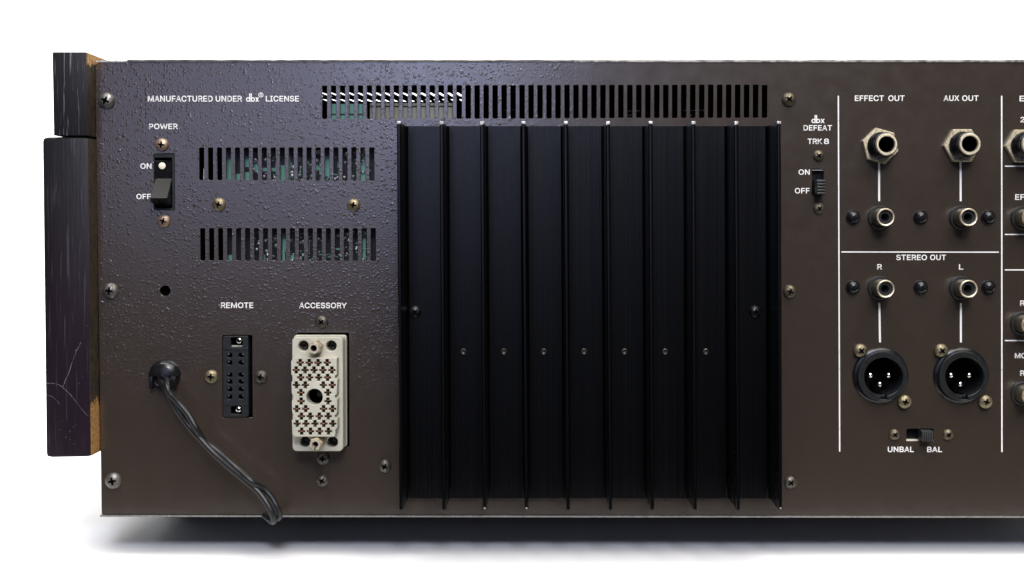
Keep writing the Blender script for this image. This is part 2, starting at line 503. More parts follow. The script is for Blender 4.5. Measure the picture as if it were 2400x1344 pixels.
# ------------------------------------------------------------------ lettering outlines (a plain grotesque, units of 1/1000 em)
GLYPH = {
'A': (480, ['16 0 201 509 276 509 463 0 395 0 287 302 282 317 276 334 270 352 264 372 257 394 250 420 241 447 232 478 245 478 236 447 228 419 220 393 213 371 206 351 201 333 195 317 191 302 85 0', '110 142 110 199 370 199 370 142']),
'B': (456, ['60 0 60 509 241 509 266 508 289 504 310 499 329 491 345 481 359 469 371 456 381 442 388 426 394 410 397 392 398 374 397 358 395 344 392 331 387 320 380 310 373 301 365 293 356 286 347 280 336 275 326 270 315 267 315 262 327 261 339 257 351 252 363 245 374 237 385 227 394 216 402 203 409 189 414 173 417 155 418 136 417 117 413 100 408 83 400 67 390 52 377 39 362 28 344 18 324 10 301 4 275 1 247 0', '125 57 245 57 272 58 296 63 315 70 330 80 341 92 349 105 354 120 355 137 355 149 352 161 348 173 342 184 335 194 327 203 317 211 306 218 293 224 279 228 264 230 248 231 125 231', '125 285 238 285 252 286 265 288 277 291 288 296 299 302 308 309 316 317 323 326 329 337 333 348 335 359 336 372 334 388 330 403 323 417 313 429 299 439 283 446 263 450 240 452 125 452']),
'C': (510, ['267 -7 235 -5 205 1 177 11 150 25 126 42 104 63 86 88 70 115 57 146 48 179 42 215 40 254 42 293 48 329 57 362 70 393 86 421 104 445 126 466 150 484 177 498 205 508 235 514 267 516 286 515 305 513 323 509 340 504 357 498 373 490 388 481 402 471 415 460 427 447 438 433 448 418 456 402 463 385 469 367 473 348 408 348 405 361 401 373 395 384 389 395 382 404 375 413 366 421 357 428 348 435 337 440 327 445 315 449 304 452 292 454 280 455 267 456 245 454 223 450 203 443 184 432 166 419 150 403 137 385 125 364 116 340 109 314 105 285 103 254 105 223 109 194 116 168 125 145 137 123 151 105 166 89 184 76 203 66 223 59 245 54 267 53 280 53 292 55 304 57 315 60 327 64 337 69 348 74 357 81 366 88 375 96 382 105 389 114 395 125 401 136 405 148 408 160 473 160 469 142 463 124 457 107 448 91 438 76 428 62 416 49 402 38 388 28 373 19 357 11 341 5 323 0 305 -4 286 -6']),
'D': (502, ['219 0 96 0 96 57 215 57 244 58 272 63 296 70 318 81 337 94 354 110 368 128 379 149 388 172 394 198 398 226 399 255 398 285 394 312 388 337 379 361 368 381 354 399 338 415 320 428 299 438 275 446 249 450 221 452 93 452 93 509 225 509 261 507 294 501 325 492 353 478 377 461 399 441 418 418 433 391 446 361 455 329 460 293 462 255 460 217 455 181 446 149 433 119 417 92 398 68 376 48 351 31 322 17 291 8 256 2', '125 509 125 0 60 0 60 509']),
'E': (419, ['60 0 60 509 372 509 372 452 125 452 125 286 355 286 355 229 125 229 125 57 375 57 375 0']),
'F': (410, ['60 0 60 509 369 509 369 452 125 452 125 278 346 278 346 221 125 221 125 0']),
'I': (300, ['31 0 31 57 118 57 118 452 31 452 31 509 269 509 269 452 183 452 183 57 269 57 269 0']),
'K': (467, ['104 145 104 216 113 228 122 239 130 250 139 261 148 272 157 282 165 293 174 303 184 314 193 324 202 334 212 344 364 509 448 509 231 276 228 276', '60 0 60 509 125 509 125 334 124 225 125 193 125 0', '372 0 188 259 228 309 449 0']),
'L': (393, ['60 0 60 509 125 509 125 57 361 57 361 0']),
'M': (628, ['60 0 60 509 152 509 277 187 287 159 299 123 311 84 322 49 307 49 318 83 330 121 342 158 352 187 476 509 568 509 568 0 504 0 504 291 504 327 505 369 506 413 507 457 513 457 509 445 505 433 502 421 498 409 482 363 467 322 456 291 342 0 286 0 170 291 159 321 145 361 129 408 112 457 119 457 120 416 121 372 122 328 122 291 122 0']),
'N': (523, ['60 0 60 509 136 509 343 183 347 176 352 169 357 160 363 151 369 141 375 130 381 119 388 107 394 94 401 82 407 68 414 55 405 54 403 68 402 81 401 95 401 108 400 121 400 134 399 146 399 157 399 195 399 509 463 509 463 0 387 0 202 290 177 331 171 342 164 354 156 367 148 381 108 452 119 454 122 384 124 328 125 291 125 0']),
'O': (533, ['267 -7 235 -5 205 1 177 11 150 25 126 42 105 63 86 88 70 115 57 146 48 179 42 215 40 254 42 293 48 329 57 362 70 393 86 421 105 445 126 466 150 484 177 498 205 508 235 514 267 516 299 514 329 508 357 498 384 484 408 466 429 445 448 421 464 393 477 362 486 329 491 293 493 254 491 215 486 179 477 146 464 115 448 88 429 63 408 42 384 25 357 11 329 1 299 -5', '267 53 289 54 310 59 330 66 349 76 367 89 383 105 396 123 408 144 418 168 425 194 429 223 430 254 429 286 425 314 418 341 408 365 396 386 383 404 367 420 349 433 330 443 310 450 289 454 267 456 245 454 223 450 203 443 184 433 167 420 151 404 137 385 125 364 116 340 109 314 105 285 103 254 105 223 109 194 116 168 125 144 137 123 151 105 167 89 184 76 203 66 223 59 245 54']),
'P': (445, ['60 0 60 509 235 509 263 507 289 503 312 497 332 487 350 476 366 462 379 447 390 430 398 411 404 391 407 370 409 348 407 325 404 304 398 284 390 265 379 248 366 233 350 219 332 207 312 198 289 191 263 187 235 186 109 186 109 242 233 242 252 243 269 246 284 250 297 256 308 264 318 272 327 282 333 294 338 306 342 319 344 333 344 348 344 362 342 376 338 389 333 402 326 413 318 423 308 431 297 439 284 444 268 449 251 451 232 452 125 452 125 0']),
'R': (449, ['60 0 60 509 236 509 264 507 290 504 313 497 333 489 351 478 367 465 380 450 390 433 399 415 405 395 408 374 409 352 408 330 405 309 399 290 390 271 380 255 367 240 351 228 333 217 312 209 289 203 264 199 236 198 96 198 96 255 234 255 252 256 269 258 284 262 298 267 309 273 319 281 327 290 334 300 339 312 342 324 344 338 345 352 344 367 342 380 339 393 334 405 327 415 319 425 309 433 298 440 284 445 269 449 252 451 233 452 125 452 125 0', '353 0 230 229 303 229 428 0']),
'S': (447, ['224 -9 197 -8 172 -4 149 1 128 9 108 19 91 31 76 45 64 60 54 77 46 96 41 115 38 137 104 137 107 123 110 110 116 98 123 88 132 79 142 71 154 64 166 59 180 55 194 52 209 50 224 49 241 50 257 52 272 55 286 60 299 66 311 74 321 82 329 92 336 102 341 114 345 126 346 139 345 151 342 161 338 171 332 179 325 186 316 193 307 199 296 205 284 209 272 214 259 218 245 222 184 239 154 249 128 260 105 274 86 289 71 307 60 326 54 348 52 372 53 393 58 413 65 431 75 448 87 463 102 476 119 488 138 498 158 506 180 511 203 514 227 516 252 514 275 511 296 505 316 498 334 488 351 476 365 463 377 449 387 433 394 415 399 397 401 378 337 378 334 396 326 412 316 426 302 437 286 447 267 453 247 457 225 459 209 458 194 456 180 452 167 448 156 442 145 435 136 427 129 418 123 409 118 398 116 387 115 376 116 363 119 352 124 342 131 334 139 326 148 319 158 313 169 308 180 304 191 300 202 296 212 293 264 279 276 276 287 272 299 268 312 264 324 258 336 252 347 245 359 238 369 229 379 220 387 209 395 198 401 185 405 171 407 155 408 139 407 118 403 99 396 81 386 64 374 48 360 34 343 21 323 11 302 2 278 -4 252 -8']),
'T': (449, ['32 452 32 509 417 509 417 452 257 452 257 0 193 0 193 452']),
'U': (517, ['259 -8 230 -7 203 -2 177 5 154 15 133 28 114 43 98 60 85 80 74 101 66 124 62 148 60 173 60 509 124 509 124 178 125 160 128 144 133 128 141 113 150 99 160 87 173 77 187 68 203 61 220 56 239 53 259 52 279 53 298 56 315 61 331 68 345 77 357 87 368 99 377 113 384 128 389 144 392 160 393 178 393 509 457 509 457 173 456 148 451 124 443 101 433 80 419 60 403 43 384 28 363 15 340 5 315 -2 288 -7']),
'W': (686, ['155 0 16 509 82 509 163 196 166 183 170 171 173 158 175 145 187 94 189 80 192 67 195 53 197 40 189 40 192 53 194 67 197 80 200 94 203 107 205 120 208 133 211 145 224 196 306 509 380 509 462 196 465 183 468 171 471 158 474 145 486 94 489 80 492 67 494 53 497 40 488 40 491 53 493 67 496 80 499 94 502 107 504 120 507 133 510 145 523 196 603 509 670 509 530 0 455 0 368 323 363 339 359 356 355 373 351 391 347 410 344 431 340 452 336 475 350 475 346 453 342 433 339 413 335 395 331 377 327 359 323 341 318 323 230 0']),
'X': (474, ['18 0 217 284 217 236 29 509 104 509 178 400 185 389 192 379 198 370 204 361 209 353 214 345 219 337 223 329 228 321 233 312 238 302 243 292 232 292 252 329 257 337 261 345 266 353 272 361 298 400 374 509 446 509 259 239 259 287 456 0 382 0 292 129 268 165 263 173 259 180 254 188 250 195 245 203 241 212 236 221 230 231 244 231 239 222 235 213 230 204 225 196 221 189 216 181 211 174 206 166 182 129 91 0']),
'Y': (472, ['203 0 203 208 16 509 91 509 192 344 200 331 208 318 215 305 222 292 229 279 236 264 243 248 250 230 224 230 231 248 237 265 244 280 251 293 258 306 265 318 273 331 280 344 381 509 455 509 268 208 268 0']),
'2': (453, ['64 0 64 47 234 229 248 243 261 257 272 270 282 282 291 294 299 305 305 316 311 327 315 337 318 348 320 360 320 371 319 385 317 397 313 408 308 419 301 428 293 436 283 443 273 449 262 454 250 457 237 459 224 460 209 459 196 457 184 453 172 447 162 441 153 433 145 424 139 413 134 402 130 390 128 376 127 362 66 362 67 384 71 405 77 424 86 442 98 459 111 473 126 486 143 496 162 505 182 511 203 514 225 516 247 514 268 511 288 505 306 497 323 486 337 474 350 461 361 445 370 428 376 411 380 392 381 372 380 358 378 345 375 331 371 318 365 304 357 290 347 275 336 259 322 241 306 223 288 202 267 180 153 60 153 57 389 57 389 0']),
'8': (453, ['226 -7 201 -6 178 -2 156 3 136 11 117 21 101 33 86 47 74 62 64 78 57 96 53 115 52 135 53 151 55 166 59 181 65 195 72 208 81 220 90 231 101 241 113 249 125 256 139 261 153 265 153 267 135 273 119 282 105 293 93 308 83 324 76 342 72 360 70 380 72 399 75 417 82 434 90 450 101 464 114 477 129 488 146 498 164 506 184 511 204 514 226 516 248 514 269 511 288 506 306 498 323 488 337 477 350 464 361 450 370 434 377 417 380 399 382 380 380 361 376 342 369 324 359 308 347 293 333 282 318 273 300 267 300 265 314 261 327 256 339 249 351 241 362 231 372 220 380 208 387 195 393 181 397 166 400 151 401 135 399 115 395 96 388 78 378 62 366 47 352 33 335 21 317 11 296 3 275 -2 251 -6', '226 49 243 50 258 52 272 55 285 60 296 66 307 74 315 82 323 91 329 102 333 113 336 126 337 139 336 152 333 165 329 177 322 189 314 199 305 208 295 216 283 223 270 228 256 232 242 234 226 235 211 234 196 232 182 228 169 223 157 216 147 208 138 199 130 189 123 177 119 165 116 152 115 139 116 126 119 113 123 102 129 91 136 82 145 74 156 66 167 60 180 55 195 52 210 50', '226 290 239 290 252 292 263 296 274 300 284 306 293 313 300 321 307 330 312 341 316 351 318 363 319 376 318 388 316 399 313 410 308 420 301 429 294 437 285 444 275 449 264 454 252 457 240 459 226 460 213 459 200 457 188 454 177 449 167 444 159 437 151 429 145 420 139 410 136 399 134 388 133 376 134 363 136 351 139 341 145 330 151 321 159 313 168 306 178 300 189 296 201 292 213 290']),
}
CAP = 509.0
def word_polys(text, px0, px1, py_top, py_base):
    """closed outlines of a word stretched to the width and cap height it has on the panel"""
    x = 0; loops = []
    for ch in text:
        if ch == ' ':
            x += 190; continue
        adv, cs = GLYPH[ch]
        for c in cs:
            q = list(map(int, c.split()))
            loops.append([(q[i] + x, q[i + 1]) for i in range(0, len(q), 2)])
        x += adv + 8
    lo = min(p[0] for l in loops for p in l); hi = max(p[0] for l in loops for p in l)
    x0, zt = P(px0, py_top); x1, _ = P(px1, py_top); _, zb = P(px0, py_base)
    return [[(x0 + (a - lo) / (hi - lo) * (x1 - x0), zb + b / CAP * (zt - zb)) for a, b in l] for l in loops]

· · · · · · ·

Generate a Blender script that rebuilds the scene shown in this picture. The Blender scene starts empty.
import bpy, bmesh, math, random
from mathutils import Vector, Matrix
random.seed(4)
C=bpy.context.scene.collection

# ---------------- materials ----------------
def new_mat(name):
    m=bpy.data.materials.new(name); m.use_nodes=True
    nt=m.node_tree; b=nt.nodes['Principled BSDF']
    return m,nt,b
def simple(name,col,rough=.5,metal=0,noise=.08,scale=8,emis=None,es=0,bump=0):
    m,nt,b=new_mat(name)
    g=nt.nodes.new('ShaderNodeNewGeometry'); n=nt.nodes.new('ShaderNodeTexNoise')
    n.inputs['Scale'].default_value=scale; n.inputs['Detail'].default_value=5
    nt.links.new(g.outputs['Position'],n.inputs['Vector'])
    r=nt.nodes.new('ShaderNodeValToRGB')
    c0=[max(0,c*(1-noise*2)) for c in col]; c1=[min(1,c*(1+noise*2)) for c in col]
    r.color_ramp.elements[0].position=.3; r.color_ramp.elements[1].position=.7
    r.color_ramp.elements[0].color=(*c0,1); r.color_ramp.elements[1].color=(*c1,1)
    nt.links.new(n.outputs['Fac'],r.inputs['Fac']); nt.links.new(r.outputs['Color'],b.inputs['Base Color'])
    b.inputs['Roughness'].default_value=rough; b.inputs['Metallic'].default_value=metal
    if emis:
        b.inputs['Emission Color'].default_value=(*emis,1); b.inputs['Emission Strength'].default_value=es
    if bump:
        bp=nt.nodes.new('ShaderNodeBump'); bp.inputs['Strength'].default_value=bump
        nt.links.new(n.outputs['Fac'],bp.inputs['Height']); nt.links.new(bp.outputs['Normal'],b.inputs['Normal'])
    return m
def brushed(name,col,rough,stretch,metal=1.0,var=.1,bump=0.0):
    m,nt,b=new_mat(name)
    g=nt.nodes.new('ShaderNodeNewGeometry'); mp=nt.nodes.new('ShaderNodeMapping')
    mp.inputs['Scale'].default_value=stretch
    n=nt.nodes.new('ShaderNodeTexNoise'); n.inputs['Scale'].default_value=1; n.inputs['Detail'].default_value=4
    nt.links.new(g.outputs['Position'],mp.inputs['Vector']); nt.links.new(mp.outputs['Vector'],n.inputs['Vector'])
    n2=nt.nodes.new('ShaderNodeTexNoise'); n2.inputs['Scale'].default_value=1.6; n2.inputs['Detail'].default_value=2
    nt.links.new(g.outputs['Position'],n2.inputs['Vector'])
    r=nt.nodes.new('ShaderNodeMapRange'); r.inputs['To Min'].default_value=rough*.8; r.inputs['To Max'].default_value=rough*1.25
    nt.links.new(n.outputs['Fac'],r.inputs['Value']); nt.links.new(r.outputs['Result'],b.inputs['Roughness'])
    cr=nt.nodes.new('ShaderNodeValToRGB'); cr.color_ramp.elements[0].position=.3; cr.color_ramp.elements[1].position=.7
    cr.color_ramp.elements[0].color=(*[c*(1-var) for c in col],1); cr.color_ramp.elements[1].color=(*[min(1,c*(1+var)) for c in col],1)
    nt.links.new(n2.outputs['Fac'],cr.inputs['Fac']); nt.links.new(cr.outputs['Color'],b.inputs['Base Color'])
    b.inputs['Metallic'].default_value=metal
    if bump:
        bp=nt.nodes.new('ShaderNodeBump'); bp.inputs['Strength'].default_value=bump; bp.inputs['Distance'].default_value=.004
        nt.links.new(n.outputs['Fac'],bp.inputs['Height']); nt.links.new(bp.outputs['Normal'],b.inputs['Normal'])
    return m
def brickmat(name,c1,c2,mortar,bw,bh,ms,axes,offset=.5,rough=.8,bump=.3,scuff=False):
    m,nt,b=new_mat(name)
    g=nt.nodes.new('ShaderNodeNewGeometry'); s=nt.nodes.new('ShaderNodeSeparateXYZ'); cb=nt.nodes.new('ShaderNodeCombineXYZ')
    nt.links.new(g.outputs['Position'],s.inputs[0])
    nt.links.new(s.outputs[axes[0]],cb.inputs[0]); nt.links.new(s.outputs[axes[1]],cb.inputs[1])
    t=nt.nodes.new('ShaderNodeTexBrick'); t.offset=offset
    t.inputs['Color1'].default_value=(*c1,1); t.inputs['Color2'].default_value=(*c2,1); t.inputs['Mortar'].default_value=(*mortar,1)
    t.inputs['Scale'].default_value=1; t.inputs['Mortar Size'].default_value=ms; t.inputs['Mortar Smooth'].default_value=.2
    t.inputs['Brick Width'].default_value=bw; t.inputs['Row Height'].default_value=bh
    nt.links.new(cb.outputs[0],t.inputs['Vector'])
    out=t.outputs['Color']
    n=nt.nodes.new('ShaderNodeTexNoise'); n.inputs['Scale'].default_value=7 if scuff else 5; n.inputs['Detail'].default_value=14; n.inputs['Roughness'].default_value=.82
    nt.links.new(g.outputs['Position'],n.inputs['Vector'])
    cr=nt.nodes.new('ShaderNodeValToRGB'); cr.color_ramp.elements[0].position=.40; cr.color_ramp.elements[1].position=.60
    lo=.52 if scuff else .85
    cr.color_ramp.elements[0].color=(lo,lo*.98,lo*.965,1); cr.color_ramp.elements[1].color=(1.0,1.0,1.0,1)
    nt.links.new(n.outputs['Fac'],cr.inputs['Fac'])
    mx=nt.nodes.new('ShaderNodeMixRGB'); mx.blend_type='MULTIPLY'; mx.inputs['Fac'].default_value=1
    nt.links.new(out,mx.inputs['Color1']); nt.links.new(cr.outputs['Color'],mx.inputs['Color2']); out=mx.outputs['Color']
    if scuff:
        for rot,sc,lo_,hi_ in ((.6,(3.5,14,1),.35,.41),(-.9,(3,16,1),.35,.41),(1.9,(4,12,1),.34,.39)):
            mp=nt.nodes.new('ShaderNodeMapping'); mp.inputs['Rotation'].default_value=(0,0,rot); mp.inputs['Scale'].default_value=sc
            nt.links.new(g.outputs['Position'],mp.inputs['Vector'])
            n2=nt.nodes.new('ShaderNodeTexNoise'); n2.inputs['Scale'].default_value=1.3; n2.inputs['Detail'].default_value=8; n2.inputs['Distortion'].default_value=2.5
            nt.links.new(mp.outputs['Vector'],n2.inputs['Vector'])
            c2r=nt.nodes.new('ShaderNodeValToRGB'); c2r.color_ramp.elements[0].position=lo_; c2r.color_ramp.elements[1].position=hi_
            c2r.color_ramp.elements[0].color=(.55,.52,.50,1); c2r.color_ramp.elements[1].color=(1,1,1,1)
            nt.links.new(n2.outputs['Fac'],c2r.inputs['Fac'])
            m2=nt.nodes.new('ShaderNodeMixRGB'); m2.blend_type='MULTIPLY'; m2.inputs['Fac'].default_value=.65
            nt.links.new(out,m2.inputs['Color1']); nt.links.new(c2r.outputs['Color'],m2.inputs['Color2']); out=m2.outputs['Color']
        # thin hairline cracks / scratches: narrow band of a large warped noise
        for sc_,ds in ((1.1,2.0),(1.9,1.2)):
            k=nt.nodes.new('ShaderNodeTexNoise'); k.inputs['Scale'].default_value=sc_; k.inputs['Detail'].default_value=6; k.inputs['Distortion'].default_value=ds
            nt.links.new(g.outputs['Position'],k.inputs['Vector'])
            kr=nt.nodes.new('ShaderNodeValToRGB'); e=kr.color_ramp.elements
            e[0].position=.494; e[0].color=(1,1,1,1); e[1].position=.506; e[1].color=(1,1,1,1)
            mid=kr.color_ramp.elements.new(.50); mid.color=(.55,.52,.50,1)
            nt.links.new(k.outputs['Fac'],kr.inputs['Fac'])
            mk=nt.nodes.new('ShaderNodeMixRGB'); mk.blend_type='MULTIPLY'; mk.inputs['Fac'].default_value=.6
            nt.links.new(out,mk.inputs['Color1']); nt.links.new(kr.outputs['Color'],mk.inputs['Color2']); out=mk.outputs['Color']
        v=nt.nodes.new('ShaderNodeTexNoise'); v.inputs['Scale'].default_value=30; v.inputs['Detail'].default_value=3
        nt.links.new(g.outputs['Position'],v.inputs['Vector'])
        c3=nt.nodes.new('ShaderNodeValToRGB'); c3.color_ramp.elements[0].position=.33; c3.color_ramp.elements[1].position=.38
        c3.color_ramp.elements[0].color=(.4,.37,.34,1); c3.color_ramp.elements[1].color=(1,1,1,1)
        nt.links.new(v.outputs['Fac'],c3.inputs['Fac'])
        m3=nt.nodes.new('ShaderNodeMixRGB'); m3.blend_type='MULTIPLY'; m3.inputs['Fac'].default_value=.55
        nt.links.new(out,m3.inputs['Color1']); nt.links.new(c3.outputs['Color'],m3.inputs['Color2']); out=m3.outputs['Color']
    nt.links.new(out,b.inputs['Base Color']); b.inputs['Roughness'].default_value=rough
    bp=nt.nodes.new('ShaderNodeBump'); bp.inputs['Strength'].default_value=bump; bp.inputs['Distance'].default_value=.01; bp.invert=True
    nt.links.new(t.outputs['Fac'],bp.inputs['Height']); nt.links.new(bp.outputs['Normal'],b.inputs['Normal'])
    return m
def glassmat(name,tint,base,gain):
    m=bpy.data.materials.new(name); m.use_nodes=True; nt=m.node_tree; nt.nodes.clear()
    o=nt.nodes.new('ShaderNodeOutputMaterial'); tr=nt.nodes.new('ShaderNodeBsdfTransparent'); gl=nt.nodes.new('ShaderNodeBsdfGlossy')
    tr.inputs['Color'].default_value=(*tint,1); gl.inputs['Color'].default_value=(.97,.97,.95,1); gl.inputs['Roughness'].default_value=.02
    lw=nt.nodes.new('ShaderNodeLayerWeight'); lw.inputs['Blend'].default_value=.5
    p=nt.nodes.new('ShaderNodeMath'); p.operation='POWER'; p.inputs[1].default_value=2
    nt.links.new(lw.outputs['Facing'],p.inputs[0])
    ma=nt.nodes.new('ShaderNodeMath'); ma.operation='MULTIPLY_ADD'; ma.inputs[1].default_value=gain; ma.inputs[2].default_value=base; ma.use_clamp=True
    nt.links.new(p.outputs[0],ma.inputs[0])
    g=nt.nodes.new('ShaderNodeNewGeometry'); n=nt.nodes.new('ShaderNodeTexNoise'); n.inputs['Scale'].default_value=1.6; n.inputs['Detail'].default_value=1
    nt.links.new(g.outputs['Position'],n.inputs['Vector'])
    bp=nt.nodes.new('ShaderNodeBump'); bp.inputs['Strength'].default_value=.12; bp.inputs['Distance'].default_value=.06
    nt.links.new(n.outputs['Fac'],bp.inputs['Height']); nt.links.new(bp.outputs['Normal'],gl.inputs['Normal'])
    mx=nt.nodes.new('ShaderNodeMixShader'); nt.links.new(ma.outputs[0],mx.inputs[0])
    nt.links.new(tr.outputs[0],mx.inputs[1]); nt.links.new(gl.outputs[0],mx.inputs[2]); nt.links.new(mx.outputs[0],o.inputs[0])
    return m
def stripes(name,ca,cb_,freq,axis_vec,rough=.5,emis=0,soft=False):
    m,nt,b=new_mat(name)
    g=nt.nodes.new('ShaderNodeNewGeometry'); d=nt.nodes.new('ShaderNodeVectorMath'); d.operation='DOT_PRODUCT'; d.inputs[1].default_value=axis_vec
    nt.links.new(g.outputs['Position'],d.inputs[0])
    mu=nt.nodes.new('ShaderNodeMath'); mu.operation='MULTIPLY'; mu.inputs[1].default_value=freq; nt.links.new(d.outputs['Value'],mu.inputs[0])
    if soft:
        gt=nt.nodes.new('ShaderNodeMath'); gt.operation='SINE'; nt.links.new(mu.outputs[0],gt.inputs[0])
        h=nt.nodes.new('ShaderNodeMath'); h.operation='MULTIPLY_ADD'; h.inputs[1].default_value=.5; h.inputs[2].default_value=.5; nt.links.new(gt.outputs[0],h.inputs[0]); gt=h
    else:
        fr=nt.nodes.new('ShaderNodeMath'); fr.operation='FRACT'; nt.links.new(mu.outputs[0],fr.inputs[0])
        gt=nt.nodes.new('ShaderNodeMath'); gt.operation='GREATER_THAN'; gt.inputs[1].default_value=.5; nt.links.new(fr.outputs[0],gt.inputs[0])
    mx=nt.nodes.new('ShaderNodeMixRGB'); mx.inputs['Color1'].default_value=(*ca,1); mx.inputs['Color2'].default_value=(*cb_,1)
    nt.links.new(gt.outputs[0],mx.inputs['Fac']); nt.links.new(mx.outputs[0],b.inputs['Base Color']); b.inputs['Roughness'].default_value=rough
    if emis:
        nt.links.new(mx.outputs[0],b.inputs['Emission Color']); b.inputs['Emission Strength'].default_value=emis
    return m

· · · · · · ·

• **Exercise directions**
Set down, exactly and alone, the run of lines from the line that has "Generate a Blender" to the line that has "C=bpy.context.scene.collection".

• **Final result**
Generate a Blender script that rebuilds the scene shown in this picture. The Blender scene starts empty.
import bpy, bmesh, math, random
from mathutils import Vector, Matrix
random.seed(4)
C=bpy.context.scene.collection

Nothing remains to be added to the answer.